April 02, 2007

Tinker Still Lives

At least for the moment, as a judge rules that schools can't censor student speech merely because they are uncomfortable with its content.

A school district violated a fourth-grader's constitutional rights to free speech and equal protection by refusing to allow her to distribute "personal statement" fliers carrying a religious message, a federal judge has ruled.

The Liverpool Central School District in upstate New York based its restrictions on "fear or apprehension of disturbance, which is not enough to overcome the right to freedom of expression," Chief U.S. District Judge Norman Mordue wrote in a 46-page decision Friday.

"School officials had no right to silence Michaela's personal Christian testimony," attorney Mat Staver said Monday.

Staver is executive director of Liberty Counsel, the Orlando, Fla.-based conservative legal group that represented Michaela Bloodgood and her mother, Nicole.

Liverpool school district lawyer Frank Miller said the school district was studying the decision and "reviewing its options."

According to the family's 2004 lawsuit, Nicole Bloodgood tried three times to get permission for Michaela to pass out the homemade fliers to other students at Nate Perry Elementary School. The flier, about the size of a greeting card, started out: "Hi! My name is Michaela and I would like to tell you about my life and how Jesus Christ gave me a new one."

Bloodgood's requests to school officials said that her daughter, now a sixth-grader, would hand them out only during "non-instructional time," such as on the bus, before school, lunch, recess and after school.

The lawsuit noted that Michaela had received literature from other students at school, including materials for a YMCA basketball camp, a Syracuse Children's Theater promotion and Camp Fire USA's summer camps.

Clearly, the problem was the content of the speech.

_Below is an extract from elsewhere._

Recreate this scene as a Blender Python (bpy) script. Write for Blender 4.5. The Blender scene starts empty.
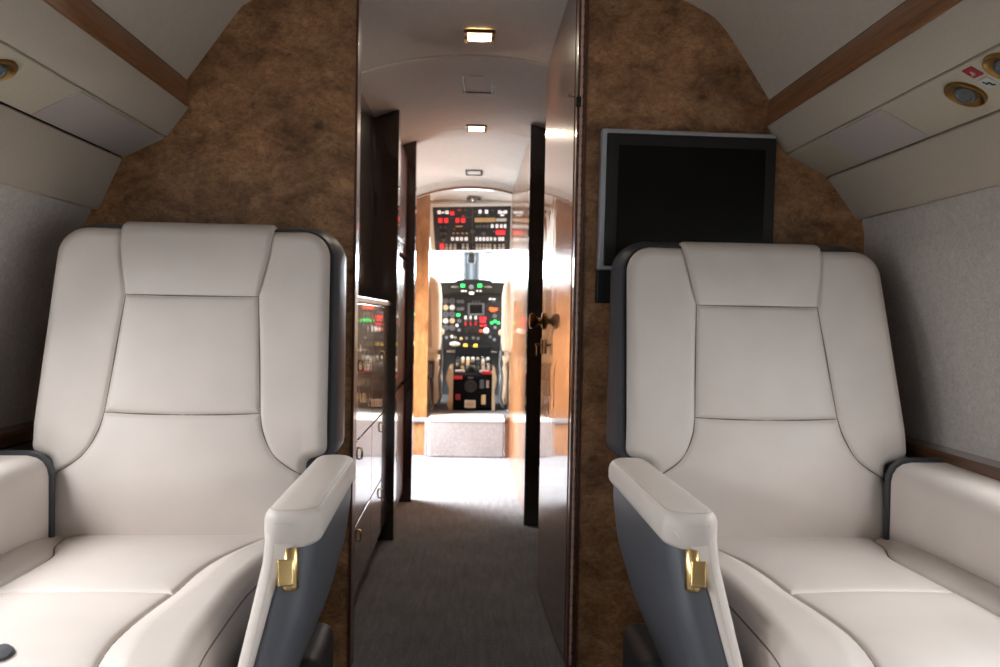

And interestingly enough, this case shows that there is still serious division among the appellate circuits on how much freedom students have to speak in a school setting. Some circuits, notably the Ninth, have been willing to allow schools to ban Christian religious speech simply because it might make religious and sexual minorities feel uncomfortable. This issue will, sooner or later, need to be resolved by the Supreme Court.